A Folha Online acabou de noticiar que está em vias de apreciação pela Comissão de Constituição e Justiça da Câmara dos Deputados, já com parecer favorável do relator, um projeto de lei do deputado Carlos Souza (PP-AM), que versa sobre o trabalho do preso. Segundo a proposta, todo condenado que opte por não trabalhar na instituição penitenciária ficará impedido de receber benefícios redutores da pena.
A proposta não é assim tão simples. A legislação penal prevê que o trabalho do preso é obrigatório, até porque considerado "dever social e condição de dignidade humana", devendo ter finalidade educativa e produtiva (art. 28 da Lei de Execução Penal). Todavia, a Constituição de 1988 veda a imposição de pena de trabalhos forçados (art. 5º, XLVII, "c").
Atualmente, a Organização Internacional do Trabalho, através de sua Convenção n. 29, define trabalho forçado ou obrigatório como sendo "todo trabalho ou serviço exigido de uma pessoa sob a ameaça de sanção e para o qual não se tenha oferecido espontaneamente", fazendo entretanto a ressalva quanto a "qualquer trabalho ou serviço exigido de uma pessoa em decorrência de condenação
judiciária, contanto que o mesmo trabalho ou serviço seja executado sob fiscalização e o controle de uma autoridade pública e que a pessoa não seja contratada por particulares, por empresas ou
associações, ou posta à sua disposição" (artigo 2º, 1 e 2, c).
Diante disso, é cabível o questionamento: ao determinar-se que o preso que, deliberadamente, recusa-se ao trabalho fica alijado de certos benefícios legais, isso não é uma sanção imposta contra sua inércia? Não estaríamos diante de um trabalho forçado, ainda que tácito? É preciso harmonizar a ideia de trabalho obrigatório, da lei brasileira, com os tratados internacionais sobre trabalho e direitos humanos.
A legislação vigente permite a remição de um dia de pena para cada três dias trabalhados. É um direito do condenado. Mas ele pode não trabalhar, se for essa a sua vontade. Nesse caso, assume o ônus de não ter a sua pena remida pelo trabalho, porém não sofre nenhuma penalidade. Não pode, p. ex., ser acusado de indisciplina e mau comportamento. Se no futuro, eventualmente, o governo quiser conceder um indulto parcial — que vem a ser exatamente um benefício destinado a reduzir a pena dos detentos de bom comportamento -, esse indivíduo poderia ser beneficiado. Se aprovada a proposta ora sob comento, o indulto estaria vedado. Daí decorre a possibilidade de a proposta ser inconstitucional.
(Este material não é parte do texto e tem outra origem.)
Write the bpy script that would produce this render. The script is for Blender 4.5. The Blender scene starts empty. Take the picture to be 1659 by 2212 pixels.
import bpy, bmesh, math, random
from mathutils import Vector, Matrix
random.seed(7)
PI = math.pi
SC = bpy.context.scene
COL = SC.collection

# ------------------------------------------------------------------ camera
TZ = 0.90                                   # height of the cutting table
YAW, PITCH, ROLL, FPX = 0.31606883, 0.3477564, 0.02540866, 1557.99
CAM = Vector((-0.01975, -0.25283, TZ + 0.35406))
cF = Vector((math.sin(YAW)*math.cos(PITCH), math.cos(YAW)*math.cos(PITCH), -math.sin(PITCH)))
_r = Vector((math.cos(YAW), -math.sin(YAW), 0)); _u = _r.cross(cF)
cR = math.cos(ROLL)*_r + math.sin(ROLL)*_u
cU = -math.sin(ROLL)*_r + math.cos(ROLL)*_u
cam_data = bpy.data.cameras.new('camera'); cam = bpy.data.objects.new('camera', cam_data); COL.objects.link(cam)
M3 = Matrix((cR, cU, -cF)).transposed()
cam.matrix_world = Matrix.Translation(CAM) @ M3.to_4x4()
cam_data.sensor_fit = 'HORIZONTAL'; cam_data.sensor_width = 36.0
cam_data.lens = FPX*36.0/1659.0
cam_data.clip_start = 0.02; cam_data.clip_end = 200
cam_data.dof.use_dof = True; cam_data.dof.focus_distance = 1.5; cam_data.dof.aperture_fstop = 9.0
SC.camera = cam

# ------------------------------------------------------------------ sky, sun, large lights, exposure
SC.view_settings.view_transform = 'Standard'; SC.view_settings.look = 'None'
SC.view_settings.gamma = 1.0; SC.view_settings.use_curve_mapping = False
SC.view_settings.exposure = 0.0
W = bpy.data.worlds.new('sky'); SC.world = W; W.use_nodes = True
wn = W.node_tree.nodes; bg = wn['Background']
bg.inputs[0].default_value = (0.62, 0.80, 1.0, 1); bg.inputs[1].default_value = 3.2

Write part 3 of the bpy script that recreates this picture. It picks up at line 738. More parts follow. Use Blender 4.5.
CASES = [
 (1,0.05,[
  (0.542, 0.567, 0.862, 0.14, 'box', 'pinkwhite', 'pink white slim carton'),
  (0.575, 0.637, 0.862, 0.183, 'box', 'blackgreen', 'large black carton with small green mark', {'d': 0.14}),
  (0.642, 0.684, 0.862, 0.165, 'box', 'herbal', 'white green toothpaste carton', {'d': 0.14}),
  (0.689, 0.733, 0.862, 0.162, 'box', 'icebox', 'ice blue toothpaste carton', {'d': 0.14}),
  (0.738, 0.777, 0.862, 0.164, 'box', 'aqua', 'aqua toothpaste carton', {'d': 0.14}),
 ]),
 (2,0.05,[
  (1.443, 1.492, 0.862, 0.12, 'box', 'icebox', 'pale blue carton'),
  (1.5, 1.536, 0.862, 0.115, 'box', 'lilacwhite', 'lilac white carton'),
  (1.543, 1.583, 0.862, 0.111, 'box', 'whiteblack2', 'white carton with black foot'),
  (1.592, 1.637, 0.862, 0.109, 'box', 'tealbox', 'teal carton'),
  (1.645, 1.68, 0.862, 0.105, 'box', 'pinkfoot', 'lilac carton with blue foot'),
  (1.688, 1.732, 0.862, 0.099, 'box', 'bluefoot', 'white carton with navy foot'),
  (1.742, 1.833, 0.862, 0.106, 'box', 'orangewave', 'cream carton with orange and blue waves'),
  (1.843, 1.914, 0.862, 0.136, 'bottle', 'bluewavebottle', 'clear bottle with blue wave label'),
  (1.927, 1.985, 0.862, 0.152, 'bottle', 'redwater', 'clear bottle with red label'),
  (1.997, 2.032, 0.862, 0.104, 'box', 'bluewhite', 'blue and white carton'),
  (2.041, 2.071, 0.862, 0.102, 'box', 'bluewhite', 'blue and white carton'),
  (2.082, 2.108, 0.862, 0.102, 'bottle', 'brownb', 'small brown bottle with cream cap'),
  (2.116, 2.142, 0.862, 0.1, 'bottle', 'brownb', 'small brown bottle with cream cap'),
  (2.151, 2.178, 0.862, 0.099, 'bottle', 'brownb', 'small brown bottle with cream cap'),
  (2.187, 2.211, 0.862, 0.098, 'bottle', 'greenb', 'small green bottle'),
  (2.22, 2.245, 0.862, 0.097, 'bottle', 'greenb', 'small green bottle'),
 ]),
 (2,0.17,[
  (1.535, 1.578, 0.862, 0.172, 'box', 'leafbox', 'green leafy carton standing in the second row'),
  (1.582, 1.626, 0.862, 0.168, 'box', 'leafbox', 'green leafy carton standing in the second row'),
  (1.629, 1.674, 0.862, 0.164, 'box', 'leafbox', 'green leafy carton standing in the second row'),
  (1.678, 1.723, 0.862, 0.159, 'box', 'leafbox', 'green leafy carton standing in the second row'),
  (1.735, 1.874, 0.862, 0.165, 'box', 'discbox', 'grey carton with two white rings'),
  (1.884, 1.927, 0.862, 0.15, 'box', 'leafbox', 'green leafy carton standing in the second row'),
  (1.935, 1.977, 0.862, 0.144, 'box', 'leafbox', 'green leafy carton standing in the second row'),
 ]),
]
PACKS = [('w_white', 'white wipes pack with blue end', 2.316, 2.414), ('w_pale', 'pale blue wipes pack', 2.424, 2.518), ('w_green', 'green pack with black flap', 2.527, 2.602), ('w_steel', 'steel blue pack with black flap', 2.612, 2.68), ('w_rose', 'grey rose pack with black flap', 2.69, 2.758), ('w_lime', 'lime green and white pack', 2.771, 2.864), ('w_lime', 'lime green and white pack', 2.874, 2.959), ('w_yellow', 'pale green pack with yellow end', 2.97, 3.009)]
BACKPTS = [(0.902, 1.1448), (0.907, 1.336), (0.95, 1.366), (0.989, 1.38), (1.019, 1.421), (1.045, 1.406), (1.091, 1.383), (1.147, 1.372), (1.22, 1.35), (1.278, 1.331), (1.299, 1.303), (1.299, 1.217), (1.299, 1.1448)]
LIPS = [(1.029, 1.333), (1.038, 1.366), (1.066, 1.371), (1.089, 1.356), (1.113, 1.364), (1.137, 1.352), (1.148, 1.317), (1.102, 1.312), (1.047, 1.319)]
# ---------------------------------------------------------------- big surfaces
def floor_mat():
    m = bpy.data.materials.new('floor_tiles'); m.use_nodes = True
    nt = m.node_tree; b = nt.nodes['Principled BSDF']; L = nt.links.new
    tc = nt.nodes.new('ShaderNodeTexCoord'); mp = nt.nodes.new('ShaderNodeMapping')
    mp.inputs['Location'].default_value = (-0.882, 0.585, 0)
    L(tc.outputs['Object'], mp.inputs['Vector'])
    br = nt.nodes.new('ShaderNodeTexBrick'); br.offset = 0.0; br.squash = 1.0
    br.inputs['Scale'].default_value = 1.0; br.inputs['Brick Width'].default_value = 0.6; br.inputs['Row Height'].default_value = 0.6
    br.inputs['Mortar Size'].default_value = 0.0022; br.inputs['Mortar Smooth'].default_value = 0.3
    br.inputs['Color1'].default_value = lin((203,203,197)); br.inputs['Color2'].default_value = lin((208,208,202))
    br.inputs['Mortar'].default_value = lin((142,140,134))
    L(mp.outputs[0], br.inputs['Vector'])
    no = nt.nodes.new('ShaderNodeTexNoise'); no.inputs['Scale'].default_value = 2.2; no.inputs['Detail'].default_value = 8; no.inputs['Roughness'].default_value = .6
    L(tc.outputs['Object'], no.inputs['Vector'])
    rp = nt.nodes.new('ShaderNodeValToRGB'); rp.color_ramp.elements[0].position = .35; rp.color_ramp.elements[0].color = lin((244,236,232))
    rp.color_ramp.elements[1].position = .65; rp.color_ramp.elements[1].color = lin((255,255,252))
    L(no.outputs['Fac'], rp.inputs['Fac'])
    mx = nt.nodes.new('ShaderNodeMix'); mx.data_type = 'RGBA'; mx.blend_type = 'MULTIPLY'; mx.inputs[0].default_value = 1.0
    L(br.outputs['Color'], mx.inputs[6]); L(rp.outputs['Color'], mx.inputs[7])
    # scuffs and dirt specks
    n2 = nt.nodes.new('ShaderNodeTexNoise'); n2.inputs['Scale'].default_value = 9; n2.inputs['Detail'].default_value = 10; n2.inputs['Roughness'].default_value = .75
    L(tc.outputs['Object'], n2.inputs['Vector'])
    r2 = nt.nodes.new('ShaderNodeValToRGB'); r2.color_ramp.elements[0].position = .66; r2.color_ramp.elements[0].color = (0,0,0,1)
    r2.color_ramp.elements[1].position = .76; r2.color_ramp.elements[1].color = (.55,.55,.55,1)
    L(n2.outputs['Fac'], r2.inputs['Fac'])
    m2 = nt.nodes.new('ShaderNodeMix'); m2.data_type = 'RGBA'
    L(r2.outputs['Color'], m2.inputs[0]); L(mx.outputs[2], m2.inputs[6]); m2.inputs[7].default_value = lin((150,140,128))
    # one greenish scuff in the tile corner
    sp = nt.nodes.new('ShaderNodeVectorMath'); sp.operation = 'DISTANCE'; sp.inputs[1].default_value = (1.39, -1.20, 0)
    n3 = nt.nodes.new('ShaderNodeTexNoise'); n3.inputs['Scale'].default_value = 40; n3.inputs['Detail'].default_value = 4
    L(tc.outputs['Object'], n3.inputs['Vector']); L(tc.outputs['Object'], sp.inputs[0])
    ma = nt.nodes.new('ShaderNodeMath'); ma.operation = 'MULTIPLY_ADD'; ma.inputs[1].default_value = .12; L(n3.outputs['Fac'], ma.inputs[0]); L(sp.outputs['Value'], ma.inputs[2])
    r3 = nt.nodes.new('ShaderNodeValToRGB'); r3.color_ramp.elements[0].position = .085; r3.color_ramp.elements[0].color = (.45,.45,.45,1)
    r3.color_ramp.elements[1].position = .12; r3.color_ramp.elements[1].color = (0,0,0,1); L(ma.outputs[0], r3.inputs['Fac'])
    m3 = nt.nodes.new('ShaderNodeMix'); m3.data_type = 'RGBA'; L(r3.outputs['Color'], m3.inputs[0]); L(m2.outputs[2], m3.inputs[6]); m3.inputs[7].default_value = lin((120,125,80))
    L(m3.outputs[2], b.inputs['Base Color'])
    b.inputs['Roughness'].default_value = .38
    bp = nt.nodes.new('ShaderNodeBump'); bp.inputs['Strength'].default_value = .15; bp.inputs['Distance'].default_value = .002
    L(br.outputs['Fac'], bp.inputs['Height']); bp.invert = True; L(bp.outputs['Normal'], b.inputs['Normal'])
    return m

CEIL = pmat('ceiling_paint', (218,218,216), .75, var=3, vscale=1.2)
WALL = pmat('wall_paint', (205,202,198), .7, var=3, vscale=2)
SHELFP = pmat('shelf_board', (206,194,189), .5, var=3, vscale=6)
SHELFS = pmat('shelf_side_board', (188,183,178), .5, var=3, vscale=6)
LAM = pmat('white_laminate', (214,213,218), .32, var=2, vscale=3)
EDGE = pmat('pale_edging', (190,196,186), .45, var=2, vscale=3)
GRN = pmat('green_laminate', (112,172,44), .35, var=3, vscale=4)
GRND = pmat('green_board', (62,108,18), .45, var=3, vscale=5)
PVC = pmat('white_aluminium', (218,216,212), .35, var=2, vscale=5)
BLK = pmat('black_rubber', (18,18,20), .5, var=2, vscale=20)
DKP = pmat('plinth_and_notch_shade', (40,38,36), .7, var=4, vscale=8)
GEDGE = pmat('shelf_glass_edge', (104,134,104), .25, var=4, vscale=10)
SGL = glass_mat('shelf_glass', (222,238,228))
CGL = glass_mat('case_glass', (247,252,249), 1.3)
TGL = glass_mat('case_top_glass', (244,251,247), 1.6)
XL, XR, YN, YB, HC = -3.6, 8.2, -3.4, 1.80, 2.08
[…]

Note que falei em possível inconstitucionalidade. Este meu juízo é provisório e avalorativo. A sociedade brasileira precisa discutir amplamente a questão, desapaixonadamente, sem o propósito de querer manter as pessoas encarceradas apenas por desejo de vingança. Um parecer pela constitucionalidade dado por ACM Neto não me inspira nenhuma segurança.
O lado bom do projeto em questão é a ordem que dá ao Conselho Nacional de Política Criminal e Penitenciária para estabelecer a capacidade máxima de cada estabelecimento prisional do país, fixando prazo de cinco anos para que todos se adequem. A partir daí, toda instituição deverá implantar um sistema de trabalho e é nesses moldes que a recusa pode provocar a restrição do direito. Ou seja, o Estado também está sendo chamado à responsabilidade.
Se entendi direito, apenas na hipótese de o presídio possuir uma lotação condizente com sua capacidade e de ter implantado um programa de trabalho é que o preso omisso pode sofrer o prejuízo.
Mas a alegria pode ser efêmera: a legislação penal sempre previu tantas coisas que jamais saíram do papel, por omissão criminosa dos governantes, dos parlamentares e até do Judiciário. De nada adianta mandar o governo agir se ele efetivamente não agir. Corre-se o risco de, aprovado o projeto, a União e os Estados manterem a desídia de sempre e, no final das contas, o peso da lei recair no lombo apenas do lado fraco, que no caso é o preso. Ou seja: permanece a superlotação carcerária, permanece a ausência de programas de trabalho em 99% das instituições penais, mas mesmo assim o preso perdeu o seu direito. Aí fica difícil.